The death of his mother in 1977 was a very difficult time for Lee. During this time, he developed an appreciation of films by frequenting the cinema with his friends. The first film he made himself was his thesis film. It was called “Joe’s Bed-Stuy Barbershop: We Cut Heads” and it was the first student film to be aired at the Lincoln centre’s New Directors New Films Festival. For this he won the 1983 Motion Picture Arts and Sciences’ Student Academy Award.
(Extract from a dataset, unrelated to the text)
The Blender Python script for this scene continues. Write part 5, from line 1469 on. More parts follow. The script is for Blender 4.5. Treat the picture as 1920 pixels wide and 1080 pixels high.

His first commercial film was “She’s Gotta Have It” made in 1985. The film was shot in 2 weeks on a budget of $175,000 and it grossed over $7 million at the Box Office. The film was popular with African American as well as other audiences. It was a light comedy about gender relationships which helped his popularity as both a director and actor to soar. His next film was called “School Daze” which was controversial because it focused on the cultural differences between lighter skinned African Americans versus southern African Americans. In 1989, his next film “Do the Right Thing” was nominated for an Academy Award for Best Original Screenplay. Spike Lee was offended by the fact that it wasn’t nominated for a Best Picture Oscar, which was awarded to “Driving Miss Daisy” and he openly voiced his opinion in interviews.